Sarada's father, Avula Goviindrajulu Naidu, a well-known contractor at the time, built the two cooling towers near Basin Bridge which became one of the landmarks of Madras. He must have been very fond of his third daughter, otherwise there seems to be no reason for him to allow her to go to college in the early 1930s. After her intermediate in Queen Mary's College, she went on to Presidency where she was awarded a Gold Medal with her B.A. Hons. degree in 1932. While in college, she was a popular tennis player and studied music with the great veena master Sambasiva Rao.

She joined the Economics Department of the University of Madras in 1935 to do her Ph.D. under the guidance of Prof. P.J. Thomas. She was the first woman from the Economics Department to be awarded a Ph.D. by the University. After her thesis, Economic Conditions in the Madras Presidency – 1800-1850, was accepted, it was published by the University in 1941 and, today, it is considered the standard reference book on the economy of early 19th Century Madras. The book was reprinted in 1988.

Meanwhile, she undertook a project studying the cotton mills of the Presidency during which she visited the Salem Rajendra Mills. There she met the founder and chairman of the Mills, O.V. Raju, a confirmed bachelor. But the meeting changed their lives. He proposed to her and then got married with the consent of her parents.
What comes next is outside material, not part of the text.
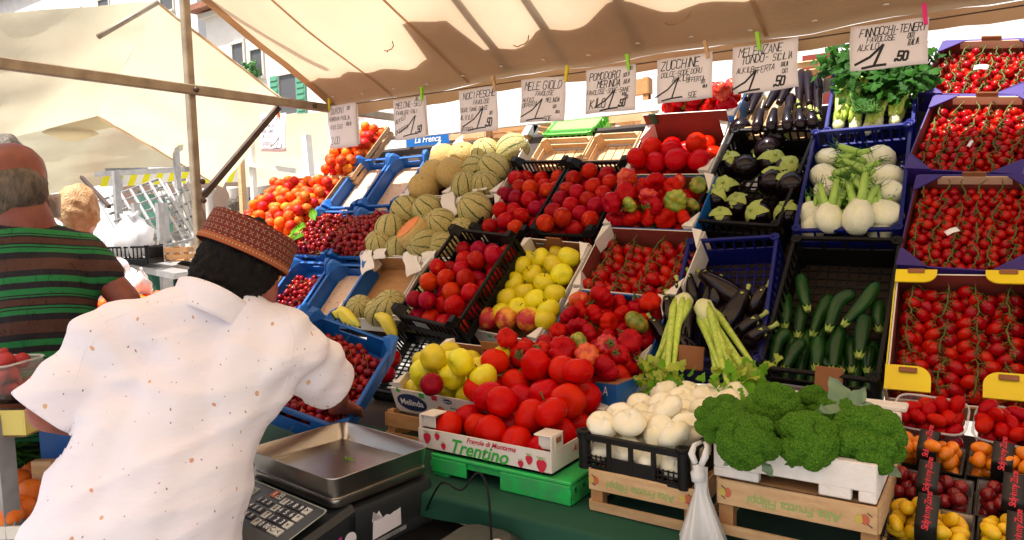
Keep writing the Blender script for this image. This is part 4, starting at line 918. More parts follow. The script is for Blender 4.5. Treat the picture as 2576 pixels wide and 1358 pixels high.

Though Raju was not highly qualified, Sarada and her parents were impressed with his intelligence, fluency in several languages, shrewdness and his various technical skills. He was very popular among mill owners due to his extraordinary skill in the installation of large machinery, which was a very complicated process in those days. He was also very popular among the mill workers because of his concern for their well-being.

After their marriage, they settled in Madras where Raju started various business ventures. They were blessed with three children, two daughters and a son, and Dr. Sarada Raju became a full-time housewife, exchanging a bright career for time spent with her children. It was only after her children grew up, and her first daughter's marriage, that she thought of her career again.

She joined Wyoming University in the U.S. as a lecturer in Economics but stayed there only for a year, 1966-1967; she missed her family and returned to Madras. She then joined Fathima College in Madurai and served as Professor and Head of the Department of Economics from 1968 to '70, but her bonds with her family brought her back to Madras. She then celebrated her younger daughter's wedding. Dr. N.D. Sundaravadivelu, the then Vice-Chancellor of the University of Madras, who was her classmate at Presidency, invited her then to serve in the Economics Department as a Fellow and Visiting Professor, where she got involved in the P.L. 480 Wheat Loan Project. She was with the University from 1970 to '76.

While at the University she guided students for their M.Litt. Prominent among her students were M. Thambidurai, a former AIADMK Union Minister and now an M.P., who did his M.Litt in Industry, and Dr. Shanthi Naganathan, who did her M.Litt, in Economic Thought. She also guided fellowship students in the Tamil Nadu Archives. She also served as visiting professor at the Mother Teresa Women's University and gave guest lectures and keynote addresses at various educational institutions and conferences. She was also an external examiner for M.A., M.Phil, and Ph.D degrees in various institutions.

Her Presidential Address at Indian History Congress held in Calicut in 1978 was highly acclaimed by eminent economists and historians for the content as well as for her flair for the English language. This lecture has been in the centenary commemorative reprint of her book which was released a few weeks ago.

In 1976 she joined the Dr. B. Natarajan Institute of Techno Economic Studies and served as honorary director for projects till 1984. She was involved in all the research projects carried out by the institute, two of them being 'Tamil Nadu 2000 AD' and 'Tamil Nadu 2020 AD' commissioned by the Ford Foundation. It was a 1970s' forecast of events to come and is remarkable for its accuracy.

She was an outstanding scholar but an even better wife and mother. The family was her greater interest after 1984 till her last days.